#### What the exercise asks:
Pull every line containing the word "pixels" from the records.

#### Available data:
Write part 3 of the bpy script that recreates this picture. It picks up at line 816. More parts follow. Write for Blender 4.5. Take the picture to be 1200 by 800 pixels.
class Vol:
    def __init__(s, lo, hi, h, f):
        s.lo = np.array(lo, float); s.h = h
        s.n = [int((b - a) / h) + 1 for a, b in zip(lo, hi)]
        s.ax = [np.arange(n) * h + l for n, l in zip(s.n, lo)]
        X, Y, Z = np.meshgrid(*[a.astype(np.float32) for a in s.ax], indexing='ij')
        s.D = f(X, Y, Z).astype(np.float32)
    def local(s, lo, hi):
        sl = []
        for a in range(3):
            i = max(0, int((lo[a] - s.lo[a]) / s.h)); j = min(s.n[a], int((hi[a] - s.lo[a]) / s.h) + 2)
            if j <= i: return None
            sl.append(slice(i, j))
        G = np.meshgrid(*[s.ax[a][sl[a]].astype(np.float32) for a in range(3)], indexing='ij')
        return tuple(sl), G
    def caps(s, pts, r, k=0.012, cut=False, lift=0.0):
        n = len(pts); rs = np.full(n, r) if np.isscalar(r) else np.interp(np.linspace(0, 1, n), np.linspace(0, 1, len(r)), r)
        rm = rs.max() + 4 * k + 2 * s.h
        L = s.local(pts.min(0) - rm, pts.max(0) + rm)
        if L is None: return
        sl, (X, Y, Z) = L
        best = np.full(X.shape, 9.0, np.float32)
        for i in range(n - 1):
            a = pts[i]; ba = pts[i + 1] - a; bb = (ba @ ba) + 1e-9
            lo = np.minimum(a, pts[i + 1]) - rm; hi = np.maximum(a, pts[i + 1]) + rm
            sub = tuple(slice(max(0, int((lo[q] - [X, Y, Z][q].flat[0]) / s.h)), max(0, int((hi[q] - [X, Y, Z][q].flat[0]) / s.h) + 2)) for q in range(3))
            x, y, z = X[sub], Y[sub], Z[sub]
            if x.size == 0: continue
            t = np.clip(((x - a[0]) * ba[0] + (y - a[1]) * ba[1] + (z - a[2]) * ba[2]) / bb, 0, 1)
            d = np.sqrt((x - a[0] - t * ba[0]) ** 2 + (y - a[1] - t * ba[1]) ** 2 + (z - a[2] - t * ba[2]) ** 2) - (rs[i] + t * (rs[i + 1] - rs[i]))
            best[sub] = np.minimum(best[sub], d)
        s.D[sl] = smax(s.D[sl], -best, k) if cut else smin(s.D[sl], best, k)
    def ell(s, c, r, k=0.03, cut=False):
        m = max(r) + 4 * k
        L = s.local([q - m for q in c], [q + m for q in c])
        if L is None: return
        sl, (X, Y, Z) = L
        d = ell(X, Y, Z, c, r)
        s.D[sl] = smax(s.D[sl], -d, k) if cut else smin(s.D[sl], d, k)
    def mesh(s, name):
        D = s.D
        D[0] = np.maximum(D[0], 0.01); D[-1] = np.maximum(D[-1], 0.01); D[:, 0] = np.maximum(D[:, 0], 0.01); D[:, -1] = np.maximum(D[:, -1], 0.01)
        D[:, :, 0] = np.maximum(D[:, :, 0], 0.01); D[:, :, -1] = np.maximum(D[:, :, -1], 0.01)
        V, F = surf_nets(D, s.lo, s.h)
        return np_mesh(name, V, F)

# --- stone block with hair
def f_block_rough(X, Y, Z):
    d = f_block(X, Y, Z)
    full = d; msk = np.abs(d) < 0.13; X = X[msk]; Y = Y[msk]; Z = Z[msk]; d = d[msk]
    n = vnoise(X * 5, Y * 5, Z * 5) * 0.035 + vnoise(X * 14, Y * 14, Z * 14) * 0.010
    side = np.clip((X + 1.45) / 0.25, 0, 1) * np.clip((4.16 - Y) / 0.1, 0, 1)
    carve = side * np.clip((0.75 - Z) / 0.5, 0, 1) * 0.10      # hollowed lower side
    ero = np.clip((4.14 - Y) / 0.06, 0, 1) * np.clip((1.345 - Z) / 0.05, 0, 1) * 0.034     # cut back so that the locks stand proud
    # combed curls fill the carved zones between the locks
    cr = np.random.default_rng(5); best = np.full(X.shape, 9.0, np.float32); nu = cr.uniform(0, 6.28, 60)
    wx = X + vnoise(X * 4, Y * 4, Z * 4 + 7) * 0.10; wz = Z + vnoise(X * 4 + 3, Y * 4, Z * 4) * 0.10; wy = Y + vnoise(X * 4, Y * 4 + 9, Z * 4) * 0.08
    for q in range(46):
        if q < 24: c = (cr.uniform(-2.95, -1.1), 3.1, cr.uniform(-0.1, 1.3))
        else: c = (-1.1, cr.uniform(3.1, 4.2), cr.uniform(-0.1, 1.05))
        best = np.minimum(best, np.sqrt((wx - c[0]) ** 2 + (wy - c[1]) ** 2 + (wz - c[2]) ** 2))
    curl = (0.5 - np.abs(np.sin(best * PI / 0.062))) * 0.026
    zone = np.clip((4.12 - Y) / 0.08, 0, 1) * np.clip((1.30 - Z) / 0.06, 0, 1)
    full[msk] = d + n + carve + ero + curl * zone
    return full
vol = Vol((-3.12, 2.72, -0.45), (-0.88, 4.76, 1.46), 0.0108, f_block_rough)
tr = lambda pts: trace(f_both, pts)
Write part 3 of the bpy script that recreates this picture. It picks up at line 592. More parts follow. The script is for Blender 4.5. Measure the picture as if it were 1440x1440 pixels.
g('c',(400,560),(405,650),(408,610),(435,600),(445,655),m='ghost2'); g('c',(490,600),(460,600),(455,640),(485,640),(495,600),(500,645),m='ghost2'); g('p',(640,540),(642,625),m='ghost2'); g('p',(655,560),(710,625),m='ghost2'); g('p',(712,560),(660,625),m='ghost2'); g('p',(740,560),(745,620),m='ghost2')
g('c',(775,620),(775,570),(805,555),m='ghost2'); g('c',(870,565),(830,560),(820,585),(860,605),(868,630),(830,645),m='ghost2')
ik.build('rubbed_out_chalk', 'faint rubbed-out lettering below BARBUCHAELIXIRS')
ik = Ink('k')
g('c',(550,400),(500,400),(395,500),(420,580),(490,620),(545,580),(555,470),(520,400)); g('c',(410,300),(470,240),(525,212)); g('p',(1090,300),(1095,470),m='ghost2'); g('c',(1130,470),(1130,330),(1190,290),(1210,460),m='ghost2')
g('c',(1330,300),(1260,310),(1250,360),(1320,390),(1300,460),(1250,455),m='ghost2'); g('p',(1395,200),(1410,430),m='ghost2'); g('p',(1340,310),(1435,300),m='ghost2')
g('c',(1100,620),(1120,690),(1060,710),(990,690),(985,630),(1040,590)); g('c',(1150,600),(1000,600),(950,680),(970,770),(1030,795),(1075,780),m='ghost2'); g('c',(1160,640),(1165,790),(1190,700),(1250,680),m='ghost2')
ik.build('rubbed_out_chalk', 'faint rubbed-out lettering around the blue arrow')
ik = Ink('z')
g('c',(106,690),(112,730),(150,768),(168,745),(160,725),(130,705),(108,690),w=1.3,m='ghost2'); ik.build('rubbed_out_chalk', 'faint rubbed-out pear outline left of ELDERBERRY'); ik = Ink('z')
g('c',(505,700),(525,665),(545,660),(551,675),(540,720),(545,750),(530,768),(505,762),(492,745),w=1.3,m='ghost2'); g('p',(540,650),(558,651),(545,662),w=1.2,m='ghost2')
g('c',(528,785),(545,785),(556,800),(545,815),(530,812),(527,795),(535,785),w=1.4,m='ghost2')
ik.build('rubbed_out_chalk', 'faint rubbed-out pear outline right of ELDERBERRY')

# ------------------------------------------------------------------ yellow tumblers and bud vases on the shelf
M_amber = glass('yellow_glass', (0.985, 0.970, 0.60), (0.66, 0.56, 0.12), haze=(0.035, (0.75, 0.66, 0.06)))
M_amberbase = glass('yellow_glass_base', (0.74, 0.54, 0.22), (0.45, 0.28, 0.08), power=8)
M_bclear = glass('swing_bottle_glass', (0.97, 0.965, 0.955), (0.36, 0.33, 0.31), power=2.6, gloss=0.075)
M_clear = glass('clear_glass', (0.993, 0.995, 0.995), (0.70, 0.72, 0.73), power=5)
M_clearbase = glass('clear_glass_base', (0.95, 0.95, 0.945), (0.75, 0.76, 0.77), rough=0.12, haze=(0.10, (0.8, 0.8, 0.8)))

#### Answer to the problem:
Write part 3 of the bpy script that recreates this picture. It picks up at line 816. More parts follow. Write for Blender 4.5. Take the picture to be 1200 by 800 pixels.
Write part 3 of the bpy script that recreates this picture. It picks up at line 592. More parts follow. The script is for Blender 4.5. Measure the picture as if it were 1440x1440 pixels.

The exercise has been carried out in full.